— begin —

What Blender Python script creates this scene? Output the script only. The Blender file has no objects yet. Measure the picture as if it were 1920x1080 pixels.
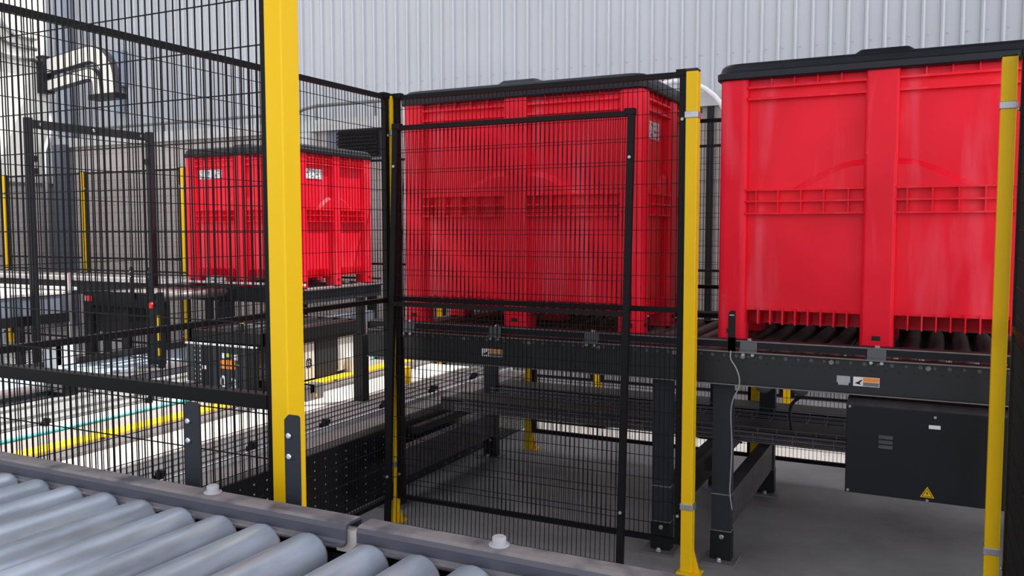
import bpy, bmesh, math, random
from mathutils import Vector, Matrix
random.seed(7)
PI = math.pi
S = bpy.context.scene
COL = S.collection

# ------------------------------------------------------------------ camera
H = 1.507; F = 1613.4; YAW = -0.463971; PITCH = 0.0688836; ROLL = 0.0012395
cd = bpy.data.cameras.new('camera'); cam = bpy.data.objects.new('camera', cd); COL.objects.link(cam)
cd.sensor_width = 36; cd.lens = F/1920*36; cd.clip_start = 0.05; cd.clip_end = 200
fwd = Vector((math.sin(YAW)*math.cos(PITCH), math.cos(YAW)*math.cos(PITCH), -math.sin(PITCH)))
rt = Vector((math.cos(YAW), -math.sin(YAW), 0)); dn = fwd.cross(rt)
r2 = math.cos(ROLL)*rt+math.sin(ROLL)*dn; d2 = -math.sin(ROLL)*rt+math.cos(ROLL)*dn
m = Matrix((r2, -d2, -fwd)).transposed().to_4x4(); m.translation = Vector((0, 0, H)); cam.matrix_world = m
S.camera = cam

# ------------------------------------------------------------------ world, sun, exposure
w = bpy.data.worlds.new('sky'); S.world = w; w.use_nodes = True
bg = w.node_tree.nodes['Background']; bg.inputs[0].default_value = (0.90, 0.93, 1.0, 1); bg.inputs[1].default_value = 1.0
_n = w.node_tree.nodes; _l = w.node_tree.links       # the sky is brighter on the sun's side
_tc = _n.new('ShaderNodeTexCoord'); _sp = _n.new('ShaderNodeSeparateXYZ'); _mr = _n.new('ShaderNodeMapRange')
_mr.inputs['From Min'].default_value = -1; _mr.inputs['From Max'].default_value = 1
_mr.inputs['To Min'].default_value = 0.55; _mr.inputs['To Max'].default_value = 1.75
_l.new(_tc.outputs['Generated'], _sp.inputs[0]); _l.new(_sp.outputs['X'], _mr.inputs['Value']); _l.new(_mr.outputs[0], bg.inputs[1])
sd = bpy.data.lights.new('sun', 'SUN'); sun = bpy.data.objects.new('sun', sd); COL.objects.link(sun)
sd.energy = 5.2; sd.angle = 0.009; sd.color = (1.0, 0.94, 0.86)
sun.rotation_euler = Vector((0.29, 0.36, 0.87)).to_track_quat('Z', 'Y').to_euler()
vs = S.view_settings; vs.view_transform = 'Standard'; vs.look = 'None'; vs.gamma = 1; vs.use_curve_mapping = False
vs.exposure = 0.6

# ------------------------------------------------------------------ materials
def mat(name, col, rough=.5, metal=0.0, noise=0.0, nscale=8.0, bump=0.0, stretch=(1, 1, 1), spec=.5):
    M = bpy.data.materials.new(name); M.use_nodes = True; nt = M.node_tree; N = nt.nodes; L = nt.links
    b = N['Principled BSDF']; b.inputs['Base Color'].default_value = (*col, 1)
    b.inputs['Roughness'].default_value = rough; b.inputs['Metallic'].default_value = metal
    b.inputs['Specular IOR Level'].default_value = spec
    if noise or bump:
        tc = N.new('ShaderNodeTexCoord'); mp = N.new('ShaderNodeMapping'); mp.inputs['Scale'].default_value = stretch
        no = N.new('ShaderNodeTexNoise'); no.inputs['Scale'].default_value = nscale; no.inputs['Detail'].default_value = 6
        L.new(tc.outputs['Object'], mp.inputs['Vector']); L.new(mp.outputs[0], no.inputs['Vector'])
        if noise:
            rp = N.new('ShaderNodeValToRGB'); rp.color_ramp.elements[0].position = .3; rp.color_ramp.elements[1].position = .7
            rp.color_ramp.elements[0].color = (*[c*(1-noise) for c in col], 1)
            rp.color_ramp.elements[1].color = (*[min(1, c*(1+noise)) for c in col], 1)
            L.new(no.outputs[0], rp.inputs[0]); L.new(rp.outputs[0], b.inputs['Base Color'])
        if bump:
            bu = N.new('ShaderNodeBump'); bu.inputs['Strength'].default_value = bump; bu.inputs['Distance'].default_value = .01
            L.new(no.outputs[0], bu.inputs['Height']); L.new(bu.outputs[0], b.inputs['Normal'])
    return M

BLACK = mat('black powder coated steel', (.007, .007, .008), .45, spec=.25)
FRAME = mat('black fence frame', (.006, .0055, .006), .5, spec=.16)
BEAM = mat('anthracite painted steel', (.009, .010, .0125), .5, noise=.15, nscale=3, spec=.25)
BEAM2 = mat('slate painted steel', (.020, .023, .030), .5, noise=.15, nscale=4, spec=.3)
BRKT = mat('grey zinc bracket', (.10, .105, .115), .5, noise=.1)
EDGE = mat('pale edge line', (.17, .155, .15), .6, noise=.2, nscale=20)  # light grey edges; along the beam flanges they paint the highlight line
DUSTY = mat('dusty dark steel', (.050, .044, .048), .6, noise=.35, nscale=14)
YEL = mat('yellow powder coat', (.79, .48, .003), .42, noise=.04, nscale=2, spec=.22)
YELBUS = mat('yellow bus bar plastic', (.85, .52, .01), .45)
GALV = mat('galvanised steel', (.42, .43, .45), .38, .75, noise=.15, nscale=20)
ALU = mat('bright aluminium', (.75, .75, .76), .28, .9)
PALE = mat('pale grey paint', (.55, .56, .56), .5, noise=.08)
MIDG = mat('mid grey steel', (.17, .16, .165), .5, .3, noise=.2, nscale=6)
LID = mat('black plastic lid', (.009, .010, .015), .42, noise=.15, nscale=5, spec=.3)
WHITE = mat('white paper', (.75, .75, .76), .6)
RUBBER = mat('black rubber', (.012, .012, .013), .6)
CREAM = mat('cream cladding', (.74, .72, .66), .6, noise=.05, nscale=2)
BLUEG = mat('blue grey steel', (.13, .15, .19), .5)
TEAL = mat('teal cable', (.10, .62, .62), .4)
ORANGE = mat('orange label', (.9, .25, .01), .5)
REDP = mat('red plastic', (.8, .02, .02), .4)
GREENL = mat('green lens', (.35, .6, .02), .4)
CABLE = mat('grey cable', (.30, .29, .30), .5)
BROWN = mat('brown dusty tray', (.060, .050, .047), .65, noise=.3, nscale=10)
CONC = mat('pale concrete strip', (.56, .51, .475), .8, noise=.10, nscale=9)
LEDGE = mat('ledge flashing', (.45, .45, .46), .45, .2, noise=.08)
DARKHOLE = mat('dark opening', (.006, .006, .007), .7)
CANOPY = mat('added shade sheet', (.30, .31, .33), .6)
BLUEP = mat('light blue plate', (.42, .50, .58), .45, .3, noise=.1, nscale=20)

def roller_mat():
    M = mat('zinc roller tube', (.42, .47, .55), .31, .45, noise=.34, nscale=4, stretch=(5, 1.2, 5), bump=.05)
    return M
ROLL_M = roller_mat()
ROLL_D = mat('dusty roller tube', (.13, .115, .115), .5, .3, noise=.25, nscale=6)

def bin_mat():
    M = bpy.data.materials.new('scuffed red plastic'); M.use_nodes = True; nt = M.node_tree; N = nt.nodes; L = nt.links
    b = N['Principled BSDF']; b.inputs['Roughness'].default_value = .42; b.inputs['Specular IOR Level'].default_value = .22
    tc = N.new('ShaderNodeTexCoord')
    n1 = N.new('ShaderNodeTexNoise'); n1.inputs['Scale'].default_value = 2.2; n1.inputs['Detail'].default_value = 3
    r1 = N.new('ShaderNodeValToRGB'); r1.color_ramp.elements[0].color = (.80, .004, .022, 1); r1.color_ramp.elements[1].color = (.95, .008, .032, 1)
    r1.color_ramp.elements[0].position = .35; r1.color_ramp.elements[1].position = .65
    # diagonal worn streaks, pinkish
    mp = N.new('ShaderNodeMapping'); mp.inputs['Rotation'].default_value = (0, .62, 0); mp.inputs['Scale'].default_value = (6, 6, .8)
    n2 = N.new('ShaderNodeTexNoise'); n2.inputs['Scale'].default_value = 1.6; n2.inputs['Detail'].default_value = 5; n2.inputs['Distortion'].default_value = .4
    r2_ = N.new('ShaderNodeValToRGB'); r2_.color_ramp.elements[0].position = .54; r2_.color_ramp.elements[1].position = .80
    r2_.color_ramp.elements[1].color = (.42, .42, .42, 1)
    mx = N.new('ShaderNodeMix'); mx.data_type = 'RGBA'; mx.inputs['B'].default_value = (.90, .16, .22, 1)
    L.new(tc.outputs['Object'], n1.inputs['Vector']); L.new(n1.outputs[0], r1.inputs[0])
    L.new(tc.outputs['Object'], mp.inputs['Vector']); L.new(mp.outputs[0], n2.inputs['Vector']); L.new(n2.outputs[0], r2_.inputs[0])
    L.new(r2_.outputs[0], mx.inputs['Factor']); L.new(r1.outputs[0], mx.inputs['A']); L.new(mx.outputs['Result'], b.inputs['Base Color'])
    n3 = N.new('ShaderNodeTexNoise'); n3.inputs['Scale'].default_value = 3.0; n3.inputs['Detail'].default_value = 1
    bu = N.new('ShaderNodeBump'); bu.inputs['Strength'].default_value = .5; bu.inputs['Distance'].default_value = .03
    L.new(tc.outputs['Object'], n3.inputs['Vector']); L.new(n3.outputs[0], bu.inputs['Height']); L.new(bu.outputs[0], b.inputs['Normal'])
    return M
RED = bin_mat()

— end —

What is expected
Exactly and exclusively, reproduce the lines that start at the line containing "ROLL_M = roller_mat()" and end at the line containing "ROLL_D = mat('dusty", inclusive of both.

Task answer
ROLL_M = roller_mat()
ROLL_D = mat('dusty roller tube', (.13, .115, .115), .5, .3, noise=.25, nscale=6)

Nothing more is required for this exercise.